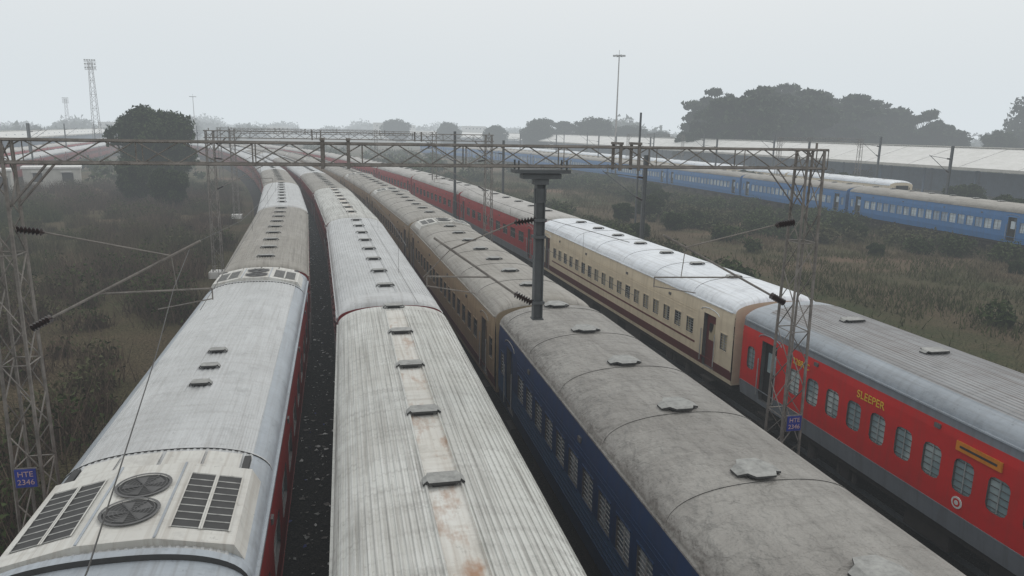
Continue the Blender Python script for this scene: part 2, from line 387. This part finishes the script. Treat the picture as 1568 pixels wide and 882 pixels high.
text('SLEEPER',.27,(-1.632,ly(14.5),2.97),R_,'yellow',rc,'sleeper_lettering')
text('22880C',.24,(-1.632,ly(17.3),2.97),R_,'yellow',rc,'number_lettering')
mb=MB(); mb.box((-1.64,ly(11.35),2.98),(.03,1.1,.2),0); mb.box((-1.656,ly(11.35),2.98),(.006,.9,.05),1)
mb.tube((-1.62,ly(11.7),1.78),(-1.635,ly(11.7),1.78),.13,2,18); mb.tube((-1.62,ly(11.7),1.78),(-1.638,ly(11.7),1.78),.09,3,18); mb.tube((-1.62,ly(11.7),1.78),(-1.641,ly(11.7),1.78),.05,2,18)
mb.obj('destination_board',['orange','ventdark','white','red'],rc)
# ------------------------------------------------------------ ground
def grid_sheet(name,xs,ys,zf,mat,curve=False):
    v=[];f=[]
    for y in ys:
        for x in xs: v.append(((cx(x,y) if curve else x),y,zf(x,y)))
    n=len(xs)
    for j in range(len(ys)-1):
        for i in range(n-1): a=j*n+i; f.append((a,a+1,a+n+1,a+n))
    me=bpy.data.meshes.new(name); me.from_pydata(v,[],f); me.materials.append(mat); me.update()
    o=bpy.data.objects.new(name,me); COL.objects.link(o); return o
m,nt,b=newmat('ground_dirt_grass')
A=noise(nt,(.09,.05,.09),1,6,.6,.4,.6,False); c=mix(nt,A,(.10,.076,.048),(.052,.062,.026))
B=noise(nt,(.5,.4,.5),1,7,.75,.42,.62,False); c=mix(nt,B,c,(.11,.088,.053),.6)
D=noise(nt,(.035,.05,.05),1,4,.6,.54,.62,False); c=mix(nt,D,c,(.19,.125,.09),.7)
E=noise(nt,(9,9,9),1,5,.8,.5,.68,False); c=mix(nt,E,c,(.035,.033,.017),.6)
nt.links.new(c,b.inputs['Base Color']); b.inputs['Roughness'].default_value=.95; b.inputs['Specular IOR Level'].default_value=.1
bump(nt,b,E,.05)
xs=sorted(set([-3000,-1500,-800,-400]+list(range(-200,201,10))+[400,800,1500,3000])); ys=sorted(set([-300,-100]+list(range(-40,400,10))+[500,800,1500,3500]))
grid_sheet('ground',xs,ys,lambda x,y:0.0,m)
m,nt,b=newmat('ballast_dark')
vo=N(nt,'ShaderNodeTexVoronoi'); vo.inputs['Scale'].default_value=14; nt.links.new(coord(nt,(1,1,1),False),vo.inputs['Vector'])
c=mix(nt,vo.outputs['Color'],(.018,.017,.016),(.055,.050,.045))
A=noise(nt,(.7,.3,.7),1,5,.7,.45,.65,False); c=mix(nt,A,c,(.022,.019,.016),.8)
nt.links.new(c,b.inputs['Base Color']); b.inputs['Roughness'].default_value=.95; b.inputs['Specular IOR Level'].default_value=.15; bump(nt,b,vo.outputs['Distance'],.05)
M['ballast']=m
grid_sheet('ballast_bed',[-5.6+i*1.0 for i in range(23)],[-30+i*8 for i in range(45)],lambda x,y:.02+.05*(x>-5.5 and x<16.3),m,True)
mb=MB()
for x0 in(X1,X2,X3,X4):
    for g in(-.87,.87):
        y=-30
        while y<300:
            y2=y+8; a=cx(x0,y)+g; b_=cx(x0,y2)+g
            for q0,q1,z0,z1 in((-.035,.035,.19,.19),(-.035,-.035,.05,.19),(.035,.035,.05,.19)):
                mb.quad([(a+q0,y,z0),(a+q1,y,z1),(b_+q1,y2,z1),(b_+q0,y2,z0)],0)
            y=y2
mb.obj('railway_track',['steeldark'])
mb=MB()
for i in range(4800):
    y=random.uniform(5,90)
    x=random.choice([random.gauss(-.9,.45),random.gauss(-.9,.45),random.gauss(3.5,.3),random.uniform(7.8,11.8)])
    s=random.choice([.02,.02,.03,.03,.04,.05,.05,.07,.10]); a=random.uniform(0,6.3); px=cx(x,y); z=.085+random.uniform(0,.02)
    pts=[(px+math.cos(a+t)*s*random.uniform(.4,1.1),y+math.sin(a+t)*s*random.uniform(.4,1.1),z+random.uniform(0,.04)) for t in(0,1.5,3.1,4.7)]
    mb.quad(pts,random.choices([0,1,2,3,4],[3,3,1,6,6])[0])
mb.obj('litter',['white','vent','signblue','steel','under'])
# ------------------------------------------------------------ vegetation
def tri_mesh(name,V,mat,extra=None):
    n=len(V)//3
    me=bpy.data.meshes.new(name); me.vertices.add(len(V)); me.vertices.foreach_set('co',V.astype(np.float32).ravel())
    me.loops.add(len(V)); me.loops.foreach_set('vertex_index',np.arange(len(V),dtype=np.int32))
    me.polygons.add(n); me.polygons.foreach_set('loop_start',np.arange(0,len(V),3,dtype=np.int32)); me.polygons.foreach_set('loop_total',np.full(n,3,dtype=np.int32))
    me.materials.append(mat); me.update(calc_edges=True); me.validate()
    return me
def linkmesh(name,me,parent=None):
    o=bpy.data.objects.new(name,me); COL.objects.link(o); o.parent=parent; return o
def leaves(centers,size,elong=1.6):
    n=len(centers); d=rng.normal(size=(n,3)); d/=np.linalg.norm(d,axis=1)[:,None]
    e=rng.normal(size=(n,3)); e-= (e*d).sum(1)[:,None]*d; e/=np.linalg.norm(e,axis=1)[:,None]
    s=(size*rng.uniform(.5,1.3,n))[:,None]
    a=centers+d*s*elong*.5; b=centers-d*s*elong*.5+e*s*.5; c=centers-d*s*elong*.3-e*s*.5
    return np.stack([a,b,c],1).reshape(-1,3)
def blobs(n,cs,rs,shell=.55):
    p=rs[:,0]**1.5; k=rng.choice(len(cs),n,p=p/p.sum()); d=rng.normal(size=(n,3)); d/=np.linalg.norm(d,axis=1)[:,None]
    r=rng.uniform(shell**3,1,n)**(1/3)
    r=r*(1+.22*np.sin(d[:,0]*5+k)*np.cos(d[:,1]*6+k*2))*rng.uniform(.85,1.15,n)
    return cs[k]+d*rs[k]*r[:,None]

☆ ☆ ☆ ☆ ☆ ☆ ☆

EXERCISE DESCRIPTION:
Quote the data above in full, leaving out the pictures it holds.

EXPECTED ANSWER:
Continue the Blender Python script for this scene: part 2, from line 387. This part finishes the script. Treat the picture as 1568 pixels wide and 882 pixels high.
text('SLEEPER',.27,(-1.632,ly(14.5),2.97),R_,'yellow',rc,'sleeper_lettering')
text('22880C',.24,(-1.632,ly(17.3),2.97),R_,'yellow',rc,'number_lettering')
mb=MB(); mb.box((-1.64,ly(11.35),2.98),(.03,1.1,.2),0); mb.box((-1.656,ly(11.35),2.98),(.006,.9,.05),1)
mb.tube((-1.62,ly(11.7),1.78),(-1.635,ly(11.7),1.78),.13,2,18); mb.tube((-1.62,ly(11.7),1.78),(-1.638,ly(11.7),1.78),.09,3,18); mb.tube((-1.62,ly(11.7),1.78),(-1.641,ly(11.7),1.78),.05,2,18)
mb.obj('destination_board',['orange','ventdark','white','red'],rc)
# ------------------------------------------------------------ ground
def grid_sheet(name,xs,ys,zf,mat,curve=False):
    v=[];f=[]
    for y in ys:
        for x in xs: v.append(((cx(x,y) if curve else x),y,zf(x,y)))
    n=len(xs)
    for j in range(len(ys)-1):
        for i in range(n-1): a=j*n+i; f.append((a,a+1,a+n+1,a+n))
    me=bpy.data.meshes.new(name); me.from_pydata(v,[],f); me.materials.append(mat); me.update()
    o=bpy.data.objects.new(name,me); COL.objects.link(o); return o
m,nt,b=newmat('ground_dirt_grass')
A=noise(nt,(.09,.05,.09),1,6,.6,.4,.6,False); c=mix(nt,A,(.10,.076,.048),(.052,.062,.026))
B=noise(nt,(.5,.4,.5),1,7,.75,.42,.62,False); c=mix(nt,B,c,(.11,.088,.053),.6)
D=noise(nt,(.035,.05,.05),1,4,.6,.54,.62,False); c=mix(nt,D,c,(.19,.125,.09),.7)
E=noise(nt,(9,9,9),1,5,.8,.5,.68,False); c=mix(nt,E,c,(.035,.033,.017),.6)
nt.links.new(c,b.inputs['Base Color']); b.inputs['Roughness'].default_value=.95; b.inputs['Specular IOR Level'].default_value=.1
bump(nt,b,E,.05)
xs=sorted(set([-3000,-1500,-800,-400]+list(range(-200,201,10))+[400,800,1500,3000])); ys=sorted(set([-300,-100]+list(range(-40,400,10))+[500,800,1500,3500]))
grid_sheet('ground',xs,ys,lambda x,y:0.0,m)
m,nt,b=newmat('ballast_dark')
vo=N(nt,'ShaderNodeTexVoronoi'); vo.inputs['Scale'].default_value=14; nt.links.new(coord(nt,(1,1,1),False),vo.inputs['Vector'])
c=mix(nt,vo.outputs['Color'],(.018,.017,.016),(.055,.050,.045))
A=noise(nt,(.7,.3,.7),1,5,.7,.45,.65,False); c=mix(nt,A,c,(.022,.019,.016),.8)
nt.links.new(c,b.inputs['Base Color']); b.inputs['Roughness'].default_value=.95; b.inputs['Specular IOR Level'].default_value=.15; bump(nt,b,vo.outputs['Distance'],.05)
M['ballast']=m
grid_sheet('ballast_bed',[-5.6+i*1.0 for i in range(23)],[-30+i*8 for i in range(45)],lambda x,y:.02+.05*(x>-5.5 and x<16.3),m,True)
mb=MB()
for x0 in(X1,X2,X3,X4):
    for g in(-.87,.87):
        y=-30
        while y<300:
            y2=y+8; a=cx(x0,y)+g; b_=cx(x0,y2)+g
            for q0,q1,z0,z1 in((-.035,.035,.19,.19),(-.035,-.035,.05,.19),(.035,.035,.05,.19)):
                mb.quad([(a+q0,y,z0),(a+q1,y,z1),(b_+q1,y2,z1),(b_+q0,y2,z0)],0)
            y=y2
mb.obj('railway_track',['steeldark'])
mb=MB()
for i in range(4800):
    y=random.uniform(5,90)
    x=random.choice([random.gauss(-.9,.45),random.gauss(-.9,.45),random.gauss(3.5,.3),random.uniform(7.8,11.8)])
    s=random.choice([.02,.02,.03,.03,.04,.05,.05,.07,.10]); a=random.uniform(0,6.3); px=cx(x,y); z=.085+random.uniform(0,.02)
    pts=[(px+math.cos(a+t)*s*random.uniform(.4,1.1),y+math.sin(a+t)*s*random.uniform(.4,1.1),z+random.uniform(0,.04)) for t in(0,1.5,3.1,4.7)]
    mb.quad(pts,random.choices([0,1,2,3,4],[3,3,1,6,6])[0])
mb.obj('litter',['white','vent','signblue','steel','under'])
# ------------------------------------------------------------ vegetation
def tri_mesh(name,V,mat,extra=None):
    n=len(V)//3
    me=bpy.data.meshes.new(name); me.vertices.add(len(V)); me.vertices.foreach_set('co',V.astype(np.float32).ravel())
    me.loops.add(len(V)); me.loops.foreach_set('vertex_index',np.arange(len(V),dtype=np.int32))
    me.polygons.add(n); me.polygons.foreach_set('loop_start',np.arange(0,len(V),3,dtype=np.int32)); me.polygons.foreach_set('loop_total',np.full(n,3,dtype=np.int32))
    me.materials.append(mat); me.update(calc_edges=True); me.validate()
    return me
def linkmesh(name,me,parent=None):
    o=bpy.data.objects.new(name,me); COL.objects.link(o); o.parent=parent; return o
def leaves(centers,size,elong=1.6):
    n=len(centers); d=rng.normal(size=(n,3)); d/=np.linalg.norm(d,axis=1)[:,None]
    e=rng.normal(size=(n,3)); e-= (e*d).sum(1)[:,None]*d; e/=np.linalg.norm(e,axis=1)[:,None]
    s=(size*rng.uniform(.5,1.3,n))[:,None]
    a=centers+d*s*elong*.5; b=centers-d*s*elong*.5+e*s*.5; c=centers-d*s*elong*.3-e*s*.5
    return np.stack([a,b,c],1).reshape(-1,3)
def blobs(n,cs,rs,shell=.55):
    p=rs[:,0]**1.5; k=rng.choice(len(cs),n,p=p/p.sum()); d=rng.normal(size=(n,3)); d/=np.linalg.norm(d,axis=1)[:,None]
    r=rng.uniform(shell**3,1,n)**(1/3)
    r=r*(1+.22*np.sin(d[:,0]*5+k)*np.cos(d[:,1]*6+k*2))*rng.uniform(.85,1.15,n)
    return cs[k]+d*rs[k]*r[:,None]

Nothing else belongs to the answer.